Work required
Within the material below, transcribe exactly the lines from the one holding "What Blender Python" through the one holding "return tuple(((v/255)/12.92 if", keeping both ends and skipping the rest.

Supplied information
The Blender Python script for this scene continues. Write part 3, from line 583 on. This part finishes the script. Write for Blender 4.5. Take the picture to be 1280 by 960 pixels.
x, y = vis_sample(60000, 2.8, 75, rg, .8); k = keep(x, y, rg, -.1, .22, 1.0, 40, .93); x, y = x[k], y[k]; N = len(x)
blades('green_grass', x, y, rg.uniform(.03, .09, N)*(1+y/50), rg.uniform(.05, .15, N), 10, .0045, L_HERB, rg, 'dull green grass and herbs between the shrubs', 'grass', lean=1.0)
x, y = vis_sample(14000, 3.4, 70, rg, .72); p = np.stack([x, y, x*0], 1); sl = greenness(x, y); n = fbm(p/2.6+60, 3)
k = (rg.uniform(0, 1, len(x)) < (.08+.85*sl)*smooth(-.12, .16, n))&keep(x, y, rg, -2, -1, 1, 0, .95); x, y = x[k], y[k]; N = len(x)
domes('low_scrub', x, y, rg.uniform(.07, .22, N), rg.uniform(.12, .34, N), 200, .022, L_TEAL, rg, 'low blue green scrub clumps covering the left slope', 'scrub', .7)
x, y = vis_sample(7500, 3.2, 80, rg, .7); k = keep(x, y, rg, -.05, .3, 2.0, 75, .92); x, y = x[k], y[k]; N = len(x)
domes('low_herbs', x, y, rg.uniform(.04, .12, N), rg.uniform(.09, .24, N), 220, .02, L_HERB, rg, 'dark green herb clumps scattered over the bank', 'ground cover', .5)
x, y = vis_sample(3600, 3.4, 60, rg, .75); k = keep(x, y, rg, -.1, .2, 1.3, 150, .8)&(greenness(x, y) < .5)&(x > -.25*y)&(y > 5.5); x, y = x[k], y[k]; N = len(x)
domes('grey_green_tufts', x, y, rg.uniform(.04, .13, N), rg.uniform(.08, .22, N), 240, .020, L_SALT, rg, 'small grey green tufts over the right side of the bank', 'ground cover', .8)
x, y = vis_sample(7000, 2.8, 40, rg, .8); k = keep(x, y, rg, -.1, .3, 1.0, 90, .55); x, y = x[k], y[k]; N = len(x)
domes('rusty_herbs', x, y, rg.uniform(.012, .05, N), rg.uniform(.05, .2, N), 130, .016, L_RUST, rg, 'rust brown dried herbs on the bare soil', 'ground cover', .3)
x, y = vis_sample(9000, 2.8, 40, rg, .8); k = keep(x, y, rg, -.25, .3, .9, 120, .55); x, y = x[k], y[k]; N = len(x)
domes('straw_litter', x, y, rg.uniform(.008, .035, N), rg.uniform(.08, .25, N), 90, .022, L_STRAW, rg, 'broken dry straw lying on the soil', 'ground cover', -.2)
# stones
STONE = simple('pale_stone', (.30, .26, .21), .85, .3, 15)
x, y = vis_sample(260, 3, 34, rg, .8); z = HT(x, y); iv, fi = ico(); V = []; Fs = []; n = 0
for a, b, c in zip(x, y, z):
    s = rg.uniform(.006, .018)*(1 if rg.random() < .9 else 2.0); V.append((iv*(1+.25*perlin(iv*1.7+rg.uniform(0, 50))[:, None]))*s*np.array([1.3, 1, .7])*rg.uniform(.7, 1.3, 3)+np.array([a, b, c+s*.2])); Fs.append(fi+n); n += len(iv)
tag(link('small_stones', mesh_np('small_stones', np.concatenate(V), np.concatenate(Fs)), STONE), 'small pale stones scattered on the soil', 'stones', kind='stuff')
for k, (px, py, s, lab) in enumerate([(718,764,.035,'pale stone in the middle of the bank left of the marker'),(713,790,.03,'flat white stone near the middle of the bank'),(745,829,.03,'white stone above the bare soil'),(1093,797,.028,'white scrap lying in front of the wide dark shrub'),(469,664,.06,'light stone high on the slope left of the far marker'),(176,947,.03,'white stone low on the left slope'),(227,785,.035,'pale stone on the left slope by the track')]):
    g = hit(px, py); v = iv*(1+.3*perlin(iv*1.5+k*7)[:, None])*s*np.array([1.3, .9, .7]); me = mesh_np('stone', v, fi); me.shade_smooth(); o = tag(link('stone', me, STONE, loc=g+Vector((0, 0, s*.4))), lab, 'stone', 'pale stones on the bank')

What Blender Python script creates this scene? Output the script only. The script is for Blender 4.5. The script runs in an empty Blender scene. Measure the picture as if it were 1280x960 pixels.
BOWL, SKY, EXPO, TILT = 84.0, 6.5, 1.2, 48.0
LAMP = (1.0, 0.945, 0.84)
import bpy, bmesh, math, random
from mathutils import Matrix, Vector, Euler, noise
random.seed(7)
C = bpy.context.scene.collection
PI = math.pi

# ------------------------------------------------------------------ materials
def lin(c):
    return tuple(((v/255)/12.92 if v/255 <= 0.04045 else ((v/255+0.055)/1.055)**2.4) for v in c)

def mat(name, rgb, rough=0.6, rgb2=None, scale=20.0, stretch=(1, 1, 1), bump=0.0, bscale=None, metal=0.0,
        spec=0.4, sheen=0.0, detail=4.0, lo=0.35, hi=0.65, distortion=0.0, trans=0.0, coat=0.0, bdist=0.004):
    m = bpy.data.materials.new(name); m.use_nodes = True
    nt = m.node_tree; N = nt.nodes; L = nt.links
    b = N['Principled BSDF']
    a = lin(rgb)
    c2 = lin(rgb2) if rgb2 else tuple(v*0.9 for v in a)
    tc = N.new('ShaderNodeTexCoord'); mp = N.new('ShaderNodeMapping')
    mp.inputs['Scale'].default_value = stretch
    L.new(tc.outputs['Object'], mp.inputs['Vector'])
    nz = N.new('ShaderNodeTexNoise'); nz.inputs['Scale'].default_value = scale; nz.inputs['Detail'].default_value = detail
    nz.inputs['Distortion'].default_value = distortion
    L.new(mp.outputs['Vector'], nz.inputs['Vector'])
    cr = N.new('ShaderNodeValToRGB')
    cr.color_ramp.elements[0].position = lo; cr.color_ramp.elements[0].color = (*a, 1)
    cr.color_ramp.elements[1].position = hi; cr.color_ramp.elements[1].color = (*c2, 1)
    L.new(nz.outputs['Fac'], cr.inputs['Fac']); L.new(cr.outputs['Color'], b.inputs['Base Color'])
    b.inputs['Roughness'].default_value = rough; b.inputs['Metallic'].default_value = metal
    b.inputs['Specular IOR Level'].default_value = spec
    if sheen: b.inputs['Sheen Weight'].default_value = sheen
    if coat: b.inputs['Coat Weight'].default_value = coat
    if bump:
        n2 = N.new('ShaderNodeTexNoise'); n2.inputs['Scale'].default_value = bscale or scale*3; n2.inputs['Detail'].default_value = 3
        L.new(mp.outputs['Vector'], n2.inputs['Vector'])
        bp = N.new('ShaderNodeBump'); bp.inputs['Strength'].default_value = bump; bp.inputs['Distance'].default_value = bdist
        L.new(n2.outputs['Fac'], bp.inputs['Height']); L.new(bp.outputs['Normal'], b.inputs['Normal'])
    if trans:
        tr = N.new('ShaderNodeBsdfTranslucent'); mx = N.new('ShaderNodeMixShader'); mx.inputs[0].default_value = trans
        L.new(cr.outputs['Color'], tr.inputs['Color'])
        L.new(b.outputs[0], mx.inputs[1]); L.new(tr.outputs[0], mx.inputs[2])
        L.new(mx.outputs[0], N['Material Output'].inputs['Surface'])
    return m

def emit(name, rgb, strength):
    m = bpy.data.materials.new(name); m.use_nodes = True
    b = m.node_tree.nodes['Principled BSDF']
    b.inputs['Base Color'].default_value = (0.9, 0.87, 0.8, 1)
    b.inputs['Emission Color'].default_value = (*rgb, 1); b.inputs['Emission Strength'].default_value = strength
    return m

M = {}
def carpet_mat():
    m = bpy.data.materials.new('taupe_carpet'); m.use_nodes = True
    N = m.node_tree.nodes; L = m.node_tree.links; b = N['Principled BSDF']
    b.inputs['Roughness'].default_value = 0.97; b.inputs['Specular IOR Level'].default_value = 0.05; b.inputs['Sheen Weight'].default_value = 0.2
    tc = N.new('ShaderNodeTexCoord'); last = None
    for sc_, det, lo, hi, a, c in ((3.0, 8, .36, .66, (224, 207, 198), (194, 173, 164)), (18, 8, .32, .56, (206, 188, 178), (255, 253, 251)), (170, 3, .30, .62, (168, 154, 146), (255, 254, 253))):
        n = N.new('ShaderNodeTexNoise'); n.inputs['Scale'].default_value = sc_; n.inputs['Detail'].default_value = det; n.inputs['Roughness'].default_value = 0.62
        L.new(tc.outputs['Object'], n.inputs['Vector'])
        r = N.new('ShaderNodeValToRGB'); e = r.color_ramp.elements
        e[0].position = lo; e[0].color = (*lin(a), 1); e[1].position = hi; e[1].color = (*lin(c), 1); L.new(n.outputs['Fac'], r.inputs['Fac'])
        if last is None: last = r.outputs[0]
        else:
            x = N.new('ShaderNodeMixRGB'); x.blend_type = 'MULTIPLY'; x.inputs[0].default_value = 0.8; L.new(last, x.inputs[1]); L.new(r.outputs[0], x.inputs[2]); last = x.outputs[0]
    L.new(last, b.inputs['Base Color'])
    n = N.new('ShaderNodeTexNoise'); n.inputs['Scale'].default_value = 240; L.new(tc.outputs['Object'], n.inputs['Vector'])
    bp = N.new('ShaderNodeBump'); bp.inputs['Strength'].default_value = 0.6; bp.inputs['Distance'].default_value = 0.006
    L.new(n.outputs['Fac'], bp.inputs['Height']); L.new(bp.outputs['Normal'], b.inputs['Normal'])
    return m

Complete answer
What Blender Python script creates this scene? Output the script only. The script is for Blender 4.5. The script runs in an empty Blender scene. Measure the picture as if it were 1280x960 pixels.
BOWL, SKY, EXPO, TILT = 84.0, 6.5, 1.2, 48.0
LAMP = (1.0, 0.945, 0.84)
import bpy, bmesh, math, random
from mathutils import Matrix, Vector, Euler, noise
random.seed(7)
C = bpy.context.scene.collection
PI = math.pi

# ------------------------------------------------------------------ materials
def lin(c):
    return tuple(((v/255)/12.92 if v/255 <= 0.04045 else ((v/255+0.055)/1.055)**2.4) for v in c)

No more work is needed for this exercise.